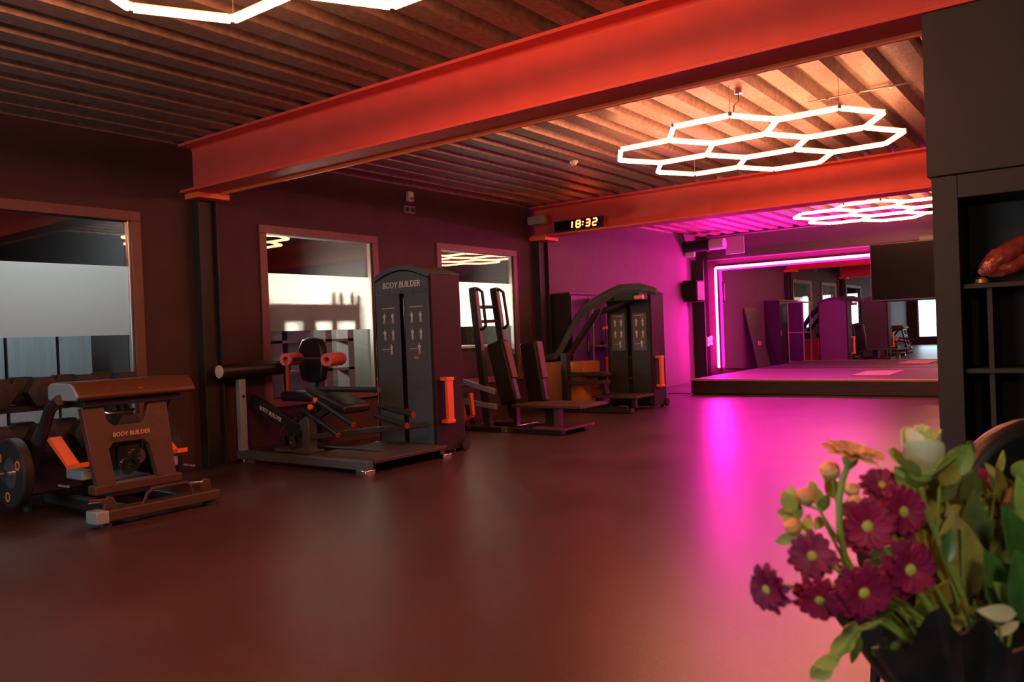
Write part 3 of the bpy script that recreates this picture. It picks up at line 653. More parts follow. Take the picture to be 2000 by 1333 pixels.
MB().box(-5.16, -5.06, 2.46, 3.04, 0.20, 0.255).build('lower_beam', M_brownframe, m1, bevel=0.006)
MB().box(-5.10, -4.99, 2.49, 3.28, 0.035, 0.105).build('front_base_beam', M_brownframe, m1, bevel=0.008)
MB().box(-5.12, -4.98, 2.42, 2.50, 0.03, 0.11).build('base_end_cap', M_lightframe, m1, bevel=0.008)
MB().box(-6.15, -6.05, 2.44, 3.26, 0.035, 0.105).build('rear_base_beam', M_frame, m1, bevel=0.008)
for y in (2.62, 3.04): MB().box(-6.10, -5.05, y-0.04, y+0.04, 0.045, 0.115).build('side_base_beam', M_frame, m1, bevel=0.006)
for (x, y) in ((-5.04,2.50),(-5.04,3.22),(-6.1,2.5),(-6.1,3.2)): MB().cyl((x,y,0),(x,y,0.04),0.04,14).build('foot', M_rubber, m1)
for y in (2.53, 3.20):
    lg = MB().plate([(-5.03,y-0.04,0.105),(-5.03,y+0.04,0.105),(-5.03,y+0.03,0.17),(-5.03,y,0.19),(-5.03,y-0.03,0.17)], (-0.03,0,0)).build('peg_lug', M_brownframe, m1, bevel=0.004)
    MB().cyl((-5.045, y-0.02, 0.165), (-5.045, y-0.13, 0.175), 0.014, 12).build('chrome_peg', M_chrome, lg)
MB().tube([(-5.02,2.74,0.10),(-5.00,2.76,0.17),(-4.99,2.80,0.195),(-4.99,3.02,0.195),(-5.00,3.06,0.17),(-5.02,3.08,0.10)], 0.012, 8).build('foot_hoop', M_brownframe, m1)
# swinging side arms carrying the plate pegs
for y, s in ((2.38, -1), (3.17, 1)):
    MB().tube([(-5.30,y,0.80),(-5.44,y,0.74),(-5.56,y,0.58),(-5.70,y+s*0.01,0.36),(-5.84,y+s*0.01,0.16)], 0.036, 12).build('side_arm', M_frame, m1)
    pg = MB().cyl((-5.72, y, 0.33), (-5.72, y+s*0.24, 0.33), 0.025, 14).build('plate_peg', M_chrome, m1)
    for k in range(4): MB().cyl((-5.18-k*0.035, y+s*0.03, 0.262), (-5.18-k*0.035, y+s*0.03, 0.275), 0.012, 8).build('bolt', M_chrome, m1)
    # orange belts
    bl = MB().plate([(-5.55,y-s*0.02,0.53),(-5.52,y-s*0.02,0.55),(-5.28,y-s*0.02,0.385),(-5.16,y-s*0.02,0.405),(-5.16,y-s*0.02,0.375),(-5.28,y-s*0.02,0.355)], (0,-s*0.075,0)).build('safety_strap', M_orange, m1)
    bl['label'] = 'bright orange bent strap'
    MB().box(-5.42, -5.20, y-s*0.10-0.03, y-s*0.10+0.03, 0.285, 0.35).build('strap_block', M_lightframe, m1, bevel=0.008)
MB().tube([(-5.24,2.62,0.70),(-5.22,2.64,0.69),(-5.22,2.80,0.69),(-5.24,2.82,0.70)], 0.010, 8).build('chrome_grip', M_chrome, m1)
MB().box(-5.75, -5.35, 2.70, 2.98, 0.115, 0.24).build('mechanism_box', M_frame, m1, bevel=0.01)
for k, (x, z) in enumerate(((-5.34,0.31),(-5.34,0.37))): MB().ring((x-0.03,2.82+k*0.07,z),(x,2.82+k*0.07,z),0.055,0.02,18).build('pulley', M_chrome, m1)
def bumper_plate(label, y, s, x=-5.72, z=0.33, r=0.225):
    t = thing('weight_plate', label, 'weight plate', (x, y, z), 'black weight plates on the hip machine')
    MB().ring((x, y, z), (x, y+s*0.07, z), r, 0.10, 40).build('rubber_rim', M_rubber, t, bevel=0.012)
    MB().ring((x, y+s*0.012, z), (x, y+s*0.058, z), 0.102, 0.027, 32).build('hub', mat('grey_steel_hub', (0.25,0.25,0.26), 0.35, 0.7), t)
    for k in range(3):
        a = k*2*PI/3+0.4
        MB().ring((x+0.155*math.cos(a), y+s*0.069, z+0.155*math.sin(a)), (x+0.155*math.cos(a), y+s*0.073, z+0.155*math.sin(a)), 0.032, 0.022, 14).build('emblem', mat('orange_print', (0.9,0.3,0.1), 0.4), t)
    return t
bumper_plate('black round weight plate standing out at the left picture edge', 2.30, -1, x=-5.72)
bumper_plate('black weight plate on the far right side of the low hip machine', 3.25, 1, x=-5.72)

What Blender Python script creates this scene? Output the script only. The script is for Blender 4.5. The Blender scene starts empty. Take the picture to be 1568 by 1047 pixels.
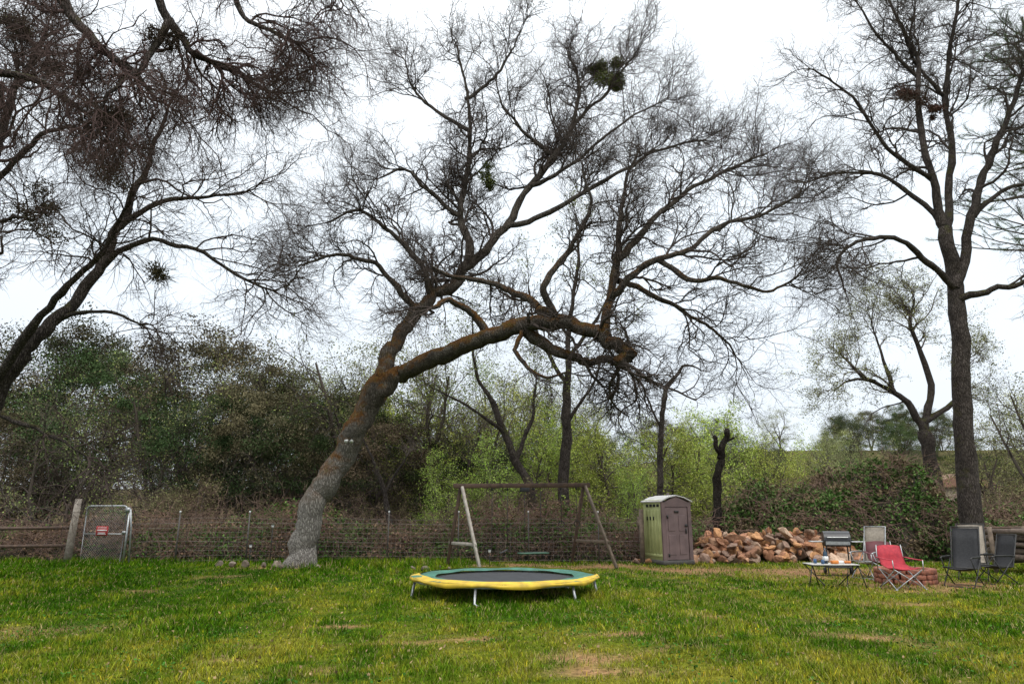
import bpy, bmesh, math, numpy as np
from mathutils import Vector, Matrix
rng=np.random.default_rng(11)
scene=bpy.context.scene
COL=scene.collection
R_=math.radians

# ---------------------------------------------------------------- helpers
def nrm(v): return v/(np.linalg.norm(v,axis=-1,keepdims=True)+1e-9)
_ph=np.random.default_rng(3).uniform(0,6.28,(6,3)); _dr=nrm(np.random.default_rng(4).normal(size=(6,3)))
def nz(P,s):
    """smooth pseudo-noise, about -1..1"""
    P=np.asarray(P,float)/s; o=0
    for i in range(6):
        f=1+0.45*i
        o=o+np.sin(P@_dr[i]*f*6.28+_ph[i,0]+1.7*np.sin(P@_dr[(i+2)%6]*f*2.9+_ph[i,1]))/(1+.35*i)
    return o/2.6
def nz2(x,y,s): return nz(np.stack([x,y,np.zeros_like(x)],-1),s)
def sstep(a,b,x):
    t=np.clip((x-a)/(b-a),0,1); return t*t*(3-2*t)
def gh(x,y):
    x=np.asarray(x,float); y=np.asarray(y,float)
    h=0.035*nz2(x,y,7.0)*sstep(4,8,y)
    h=h+sstep(60,165,y)*(7+8*sstep(-20,60,x))+sstep(48,75,y)*sstep(10,45,x)*.8
    return h

class Buf:
    def __init__(s): s.V=[];s.F=[];s.M=[];s.C=[];s.n=0
    def add(s,V,F,mat=0,col=None):
        V=np.asarray(V,float).reshape(-1,3); F=np.asarray(F,int)
        s.V.append(V); s.F.append(F+s.n); s.M.append(np.full(len(F),mat))
        if col is None: col=np.ones((len(V),3))*.5
        col=np.broadcast_to(np.asarray(col,float),(len(V),3)); s.C.append(col)
        s.n+=len(V)
    def faces(s,F,mat=0):
        """extra faces on vertices already added (absolute indices)"""
        F=np.asarray(F,int); s.F.append(F); s.M.append(np.full(len(F),mat))
    def mesh(s,name,mats,smooth=True):
        me=bpy.data.meshes.new(name); V=np.concatenate(s.V)
        me.vertices.add(len(V)); me.vertices.foreach_set('co',V.astype(np.float32).ravel())
        loops=np.concatenate([f.ravel() for f in s.F]); tot=np.concatenate([np.full(len(f),f.shape[1]) for f in s.F])
        start=np.concatenate([[0],np.cumsum(tot)[:-1]])
        me.loops.add(len(loops)); me.loops.foreach_set('vertex_index',loops.astype(np.int32))
        me.polygons.add(len(tot)); me.polygons.foreach_set('loop_start',start.astype(np.int32))
        me.polygons.foreach_set('material_index',np.concatenate(s.M).astype(np.int32))
        me.polygons.foreach_set('use_smooth',np.full(len(tot),smooth))
        a=me.attributes.new('col','FLOAT_COLOR','POINT')
        c=np.ones((len(V),4),np.float32); c[:,:3]=np.concatenate(s.C); a.data.foreach_set('color',c.ravel())
        for m in mats: me.materials.append(m)
        me.update(calc_edges=True)
        return me
    def obj(s,name,mats,parent=None,smooth=True,loc=(0,0,0),rot=0):
        return link(name,s.mesh(name,mats,smooth),parent,loc,rot)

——

» **THE EXERCISE**
Return all lines containing "script".

» **EXERCISE OUTPUT**
Write part 3 of the bpy script that recreates this picture. It picks up at line 653. More parts follow. Take the picture to be 2000 by 1333 pixels.
What Blender Python script creates this scene? Output the script only. The script is for Blender 4.5. The Blender scene starts empty. Take the picture to be 1568 by 1047 pixels.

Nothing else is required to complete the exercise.